* _SOURCE DATA_:
***
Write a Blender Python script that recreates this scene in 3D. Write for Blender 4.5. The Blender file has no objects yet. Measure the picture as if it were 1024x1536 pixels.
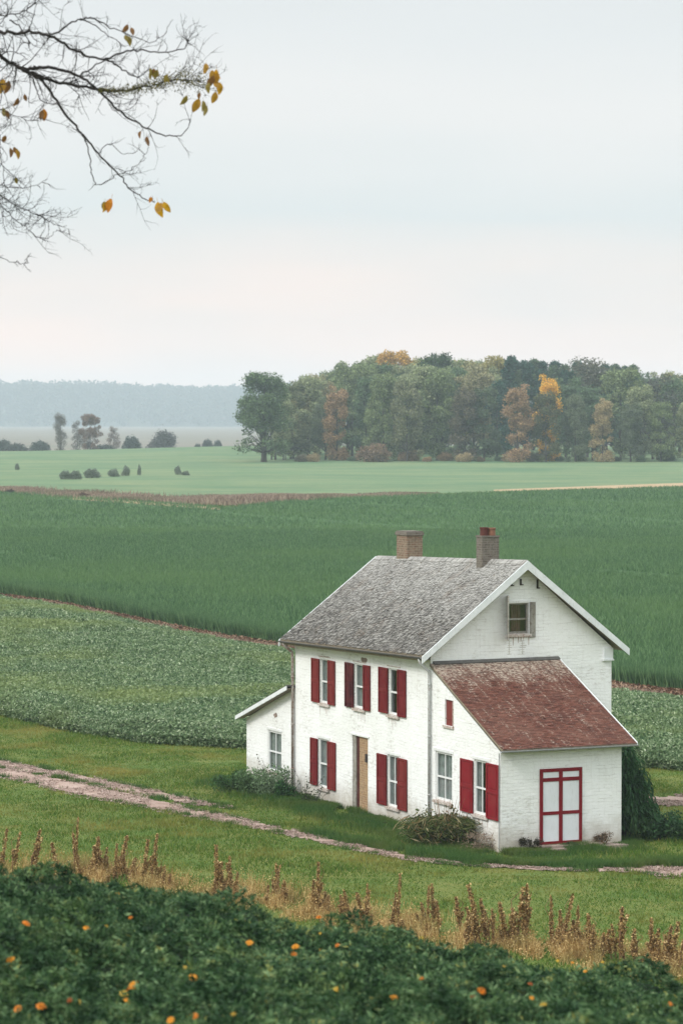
import bpy, math, random
import numpy as np
from mathutils import Vector, Matrix
from mathutils.geometry import tessellate_polygon
random.seed(7); RNG = np.random.default_rng(7)
SC = bpy.context.scene
COL = SC.collection
PI = math.pi
# ------------------------------------------------------------------ camera
FPX, CX, CY = 4550.0, 512.0, 768.0
CAM = Vector((0, 0, 12.9)); PITCH = math.atan(148 / FPX)
FW = Vector((0, math.cos(PITCH), -math.sin(PITCH))); UP = Vector((0, math.sin(PITCH), math.cos(PITCH)))
def ray(px, py):
    d = FW + Vector((1, 0, 0)) * ((px - CX) / FPX) + UP * ((CY - py) / FPX)
    return d / d.y
def at_depth(px, py, D): return CAM + ray(px, py) * D
cd = bpy.data.cameras.new('camera'); cam = bpy.data.objects.new('camera', cd); COL.objects.link(cam)
cam.location = CAM; cam.rotation_euler = (PI / 2 - PITCH, 0, 0)
cd.sensor_fit = 'VERTICAL'; cd.sensor_height = 36; cd.lens = FPX / 1536 * 36
cd.clip_end = 9000; cd.clip_start = 0.5
cd.dof.use_dof = True; cd.dof.focus_distance = 92; cd.dof.aperture_fstop = 3.0
SC.camera = cam
# ------------------------------------------------------------------ terrain
def sst(x, a, b):
    t = np.clip((np.asarray(x, float) - a) / (b - a), 0, 1); return t * t * (3 - 2 * t)
def gz(x, y):
    x = np.asarray(x, float); y = np.asarray(y, float)
    near = np.interp(y, [-40, 0, 12, 23, 34], [11.6, 11.2, 9.9, 7.65, 7.65])
    near = near - 0.180 * np.clip(x + 3.6, -8, 14) * sst(y, 22, 33) - 0.10 * sst(y, 24, 33)
    t = np.clip((y - 33) / 33, 0, 1)
    hill = near * (1 - t) ** 1.7
    far = np.interp(y, [150, 300, 450, 700, 800, 900, 960, 1500, 2600, 4500, 5450], [0, .5, 1.3, 2.6, 2.9, 1.2, -1.6, -2, -3, -7, -7])
    far = far + 1.5 * sst(y, 640, 800) * sst(x, -95, -15) * (1 - sst(y, 820, 960))
    und = 0.05 * np.sin(x * .7 + y * .13) * np.sin(y * .31 + 1) + 0.03 * np.sin(x * 1.9 + 2) * np.sin(y * .9)
    und = und * sst(y, 64, 70) * (1 - sst(y, 112, 120))
    # keep the ground by the house level
    hx = np.abs(x - 2) ; hm = sst(hx, 6, 9)
    und = und * np.where((y > 84) & (y < 112), hm, 1)
    return hill + far + und
def g(x, y): return float(gz(x, y))
def ground(px, py, zo=0.0):
    d = ray(px, py); lo, hi = 40.0, 5300.0
    t = lo; step = 1.0
    while t < hi:
        p = CAM + d * t
        if p.z < g(p.x, p.y) + zo: break
        t *= 1.01
    a, b = t / 1.01, t
    for _ in range(30):
        m = (a + b) / 2; p = CAM + d * m
        if p.z < g(p.x, p.y) + zo: b = m
        else: a = m
    return CAM + d * b
def gxy(pts): return [(lambda p: (p.x, p.y))(ground(*q)) for q in pts]
# ------------------------------------------------------------------ scene helpers
def tag(o, label=None, cat=None, group=None, kind=None):
    if label: o['label'] = label
    if cat: o['category'] = cat
    if group: o['group'] = group
    if kind: o['kind'] = kind
    return o
def empty(name, loc=(0, 0, 0), rz=0):
    o = bpy.data.objects.new(name, None); o.location = loc; o.rotation_euler = (0, 0, rz)
    o.empty_display_size = .3; COL.objects.link(o); return o
def link(name, me, parent=None, loc=None, rz=0):
    o = bpy.data.objects.new(name, me); COL.objects.link(o)
    if parent: o.parent = parent
    if loc is not None: o.location = loc; o.rotation_euler = (0, 0, rz)
    return o
def np_mesh(name, V, F, mats, mi=None, smooth=False, uv=None):
    V = np.ascontiguousarray(V, dtype=np.float32); F = np.ascontiguousarray(F, dtype=np.int32)
    n, k = F.shape
    me = bpy.data.meshes.new(name)
    me.vertices.add(len(V)); me.vertices.foreach_set('co', V.ravel())
    me.loops.add(n * k); me.loops.foreach_set('vertex_index', F.ravel())
    me.polygons.add(n); me.polygons.foreach_set('loop_start', np.arange(0, n * k, k, dtype=np.int32))
    for m in (mats if isinstance(mats, (list, tuple)) else [mats]): me.materials.append(m)
    if mi is not None: me.polygons.foreach_set('material_index', np.ascontiguousarray(mi, dtype=np.int32))
    if smooth: me.polygons.foreach_set('use_smooth', np.ones(n, dtype=bool))
    me.update(calc_edges=True); return me
class MB:
    def __init__(s): s.v = []; s.f = []; s.m = []
    def poly(s, pts, m=0):
        b = len(s.v); s.v += [tuple(p) for p in pts]; s.f.append(tuple(range(b, b + len(pts)))); s.m.append(m)
    def hexa(s, p, m=0):     # p: 8 points, bottom four then top four
        b = len(s.v); s.v += [tuple(q) for q in p]
        for f in ((0, 3, 2, 1), (4, 5, 6, 7), (0, 1, 5, 4), (1, 2, 6, 5), (2, 3, 7, 6), (3, 0, 4, 7)):
            s.f.append(tuple(b + i for i in f)); s.m.append(m)
    def box(s, x0, x1, y0, y1, z0, z1, m=0):
        s.hexa([(x0, y0, z0), (x1, y0, z0), (x1, y1, z0), (x0, y1, z0), (x0, y0, z1), (x1, y0, z1), (x1, y1, z1), (x0, y1, z1)], m)
    def tube(s, pts, radii, n=6, m=0, cap=True):
        pts = [Vector(p) for p in pts]; rings = []
        if not hasattr(radii, '__len__'): radii = [radii] * len(pts)
        prev = None
        for i, p in enumerate(pts):
            d = (pts[min(i + 1, len(pts) - 1)] - pts[max(i - 1, 0)])
            d = d.normalized() if d.length > 1e-9 else Vector((0, 0, 1))
            if prev is None: a = d.orthogonal().normalized()
            else:
                a = prev - d * prev.dot(d); a = a.normalized() if a.length > 1e-6 else d.orthogonal().normalized()
            prev = a; b = d.cross(a); base = len(s.v)
            for k in range(n):
                t = 2 * PI * k / n; s.v.append(tuple(p + (a * math.cos(t) + b * math.sin(t)) * radii[i]))
            rings.append(base)
        for i in range(len(rings) - 1):
            for k in range(n):
                s.f.append((rings[i] + k, rings[i] + (k + 1) % n, rings[i + 1] + (k + 1) % n, rings[i + 1] + k)); s.m.append(m)
        if cap and n > 2:
            s.f.append(tuple(rings[0] + k for k in range(n))[::-1]); s.m.append(m)
            s.f.append(tuple(rings[-1] + k for k in range(n))); s.m.append(m)
    def mesh(s, name, mats, smooth=False):
        me = bpy.data.meshes.new(name); me.from_pydata(s.v, [], s.f)
        for m in (mats if isinstance(mats, (list, tuple)) else [mats]): me.materials.append(m)
        if len(me.polygons) == len(s.m): me.polygons.foreach_set('material_index', s.m)
        if smooth: me.polygons.foreach_set('use_smooth', [True] * len(me.polygons))
        me.update(); return me
    def build(s, name, mats, parent=None, smooth=False): return link(name, s.mesh(name, mats, smooth), parent)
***
* _PROMPT_:
Could you repeat all of the material exactly? Pictures should not be copied.

* _RESPONSE_:
Write a Blender Python script that recreates this scene in 3D. Write for Blender 4.5. The Blender file has no objects yet. Measure the picture as if it were 1024x1536 pixels.
import bpy, math, random
import numpy as np
from mathutils import Vector, Matrix
from mathutils.geometry import tessellate_polygon
random.seed(7); RNG = np.random.default_rng(7)
SC = bpy.context.scene
COL = SC.collection
PI = math.pi
# ------------------------------------------------------------------ camera
FPX, CX, CY = 4550.0, 512.0, 768.0
CAM = Vector((0, 0, 12.9)); PITCH = math.atan(148 / FPX)
FW = Vector((0, math.cos(PITCH), -math.sin(PITCH))); UP = Vector((0, math.sin(PITCH), math.cos(PITCH)))
def ray(px, py):
    d = FW + Vector((1, 0, 0)) * ((px - CX) / FPX) + UP * ((CY - py) / FPX)
    return d / d.y
def at_depth(px, py, D): return CAM + ray(px, py) * D
cd = bpy.data.cameras.new('camera'); cam = bpy.data.objects.new('camera', cd); COL.objects.link(cam)
cam.location = CAM; cam.rotation_euler = (PI / 2 - PITCH, 0, 0)
cd.sensor_fit = 'VERTICAL'; cd.sensor_height = 36; cd.lens = FPX / 1536 * 36
cd.clip_end = 9000; cd.clip_start = 0.5
cd.dof.use_dof = True; cd.dof.focus_distance = 92; cd.dof.aperture_fstop = 3.0
SC.camera = cam
# ------------------------------------------------------------------ terrain
def sst(x, a, b):
    t = np.clip((np.asarray(x, float) - a) / (b - a), 0, 1); return t * t * (3 - 2 * t)
def gz(x, y):
    x = np.asarray(x, float); y = np.asarray(y, float)
    near = np.interp(y, [-40, 0, 12, 23, 34], [11.6, 11.2, 9.9, 7.65, 7.65])
    near = near - 0.180 * np.clip(x + 3.6, -8, 14) * sst(y, 22, 33) - 0.10 * sst(y, 24, 33)
    t = np.clip((y - 33) / 33, 0, 1)
    hill = near * (1 - t) ** 1.7
    far = np.interp(y, [150, 300, 450, 700, 800, 900, 960, 1500, 2600, 4500, 5450], [0, .5, 1.3, 2.6, 2.9, 1.2, -1.6, -2, -3, -7, -7])
    far = far + 1.5 * sst(y, 640, 800) * sst(x, -95, -15) * (1 - sst(y, 820, 960))
    und = 0.05 * np.sin(x * .7 + y * .13) * np.sin(y * .31 + 1) + 0.03 * np.sin(x * 1.9 + 2) * np.sin(y * .9)
    und = und * sst(y, 64, 70) * (1 - sst(y, 112, 120))
    # keep the ground by the house level
    hx = np.abs(x - 2) ; hm = sst(hx, 6, 9)
    und = und * np.where((y > 84) & (y < 112), hm, 1)
    return hill + far + und
def g(x, y): return float(gz(x, y))
def ground(px, py, zo=0.0):
    d = ray(px, py); lo, hi = 40.0, 5300.0
    t = lo; step = 1.0
    while t < hi:
        p = CAM + d * t
        if p.z < g(p.x, p.y) + zo: break
        t *= 1.01
    a, b = t / 1.01, t
    for _ in range(30):
        m = (a + b) / 2; p = CAM + d * m
        if p.z < g(p.x, p.y) + zo: b = m
        else: a = m
    return CAM + d * b
def gxy(pts): return [(lambda p: (p.x, p.y))(ground(*q)) for q in pts]
# ------------------------------------------------------------------ scene helpers
def tag(o, label=None, cat=None, group=None, kind=None):
    if label: o['label'] = label
    if cat: o['category'] = cat
    if group: o['group'] = group
    if kind: o['kind'] = kind
    return o
def empty(name, loc=(0, 0, 0), rz=0):
    o = bpy.data.objects.new(name, None); o.location = loc; o.rotation_euler = (0, 0, rz)
    o.empty_display_size = .3; COL.objects.link(o); return o
def link(name, me, parent=None, loc=None, rz=0):
    o = bpy.data.objects.new(name, me); COL.objects.link(o)
    if parent: o.parent = parent
    if loc is not None: o.location = loc; o.rotation_euler = (0, 0, rz)
    return o
def np_mesh(name, V, F, mats, mi=None, smooth=False, uv=None):
    V = np.ascontiguousarray(V, dtype=np.float32); F = np.ascontiguousarray(F, dtype=np.int32)
    n, k = F.shape
    me = bpy.data.meshes.new(name)
    me.vertices.add(len(V)); me.vertices.foreach_set('co', V.ravel())
    me.loops.add(n * k); me.loops.foreach_set('vertex_index', F.ravel())
    me.polygons.add(n); me.polygons.foreach_set('loop_start', np.arange(0, n * k, k, dtype=np.int32))
    for m in (mats if isinstance(mats, (list, tuple)) else [mats]): me.materials.append(m)
    if mi is not None: me.polygons.foreach_set('material_index', np.ascontiguousarray(mi, dtype=np.int32))
    if smooth: me.polygons.foreach_set('use_smooth', np.ones(n, dtype=bool))
    me.update(calc_edges=True); return me
class MB:
    def __init__(s): s.v = []; s.f = []; s.m = []
    def poly(s, pts, m=0):
        b = len(s.v); s.v += [tuple(p) for p in pts]; s.f.append(tuple(range(b, b + len(pts)))); s.m.append(m)
    def hexa(s, p, m=0):     # p: 8 points, bottom four then top four
        b = len(s.v); s.v += [tuple(q) for q in p]
        for f in ((0, 3, 2, 1), (4, 5, 6, 7), (0, 1, 5, 4), (1, 2, 6, 5), (2, 3, 7, 6), (3, 0, 4, 7)):
            s.f.append(tuple(b + i for i in f)); s.m.append(m)
    def box(s, x0, x1, y0, y1, z0, z1, m=0):
        s.hexa([(x0, y0, z0), (x1, y0, z0), (x1, y1, z0), (x0, y1, z0), (x0, y0, z1), (x1, y0, z1), (x1, y1, z1), (x0, y1, z1)], m)
    def tube(s, pts, radii, n=6, m=0, cap=True):
        pts = [Vector(p) for p in pts]; rings = []
        if not hasattr(radii, '__len__'): radii = [radii] * len(pts)
        prev = None
        for i, p in enumerate(pts):
            d = (pts[min(i + 1, len(pts) - 1)] - pts[max(i - 1, 0)])
            d = d.normalized() if d.length > 1e-9 else Vector((0, 0, 1))
            if prev is None: a = d.orthogonal().normalized()
            else:
                a = prev - d * prev.dot(d); a = a.normalized() if a.length > 1e-6 else d.orthogonal().normalized()
            prev = a; b = d.cross(a); base = len(s.v)
            for k in range(n):
                t = 2 * PI * k / n; s.v.append(tuple(p + (a * math.cos(t) + b * math.sin(t)) * radii[i]))
            rings.append(base)
        for i in range(len(rings) - 1):
            for k in range(n):
                s.f.append((rings[i] + k, rings[i] + (k + 1) % n, rings[i + 1] + (k + 1) % n, rings[i + 1] + k)); s.m.append(m)
        if cap and n > 2:
            s.f.append(tuple(rings[0] + k for k in range(n))[::-1]); s.m.append(m)
            s.f.append(tuple(rings[-1] + k for k in range(n))); s.m.append(m)
    def mesh(s, name, mats, smooth=False):
        me = bpy.data.meshes.new(name); me.from_pydata(s.v, [], s.f)
        for m in (mats if isinstance(mats, (list, tuple)) else [mats]): me.materials.append(m)
        if len(me.polygons) == len(s.m): me.polygons.foreach_set('material_index', s.m)
        if smooth: me.polygons.foreach_set('use_smooth', [True] * len(me.polygons))
        me.update(); return me
    def build(s, name, mats, parent=None, smooth=False): return link(name, s.mesh(name, mats, smooth), parent)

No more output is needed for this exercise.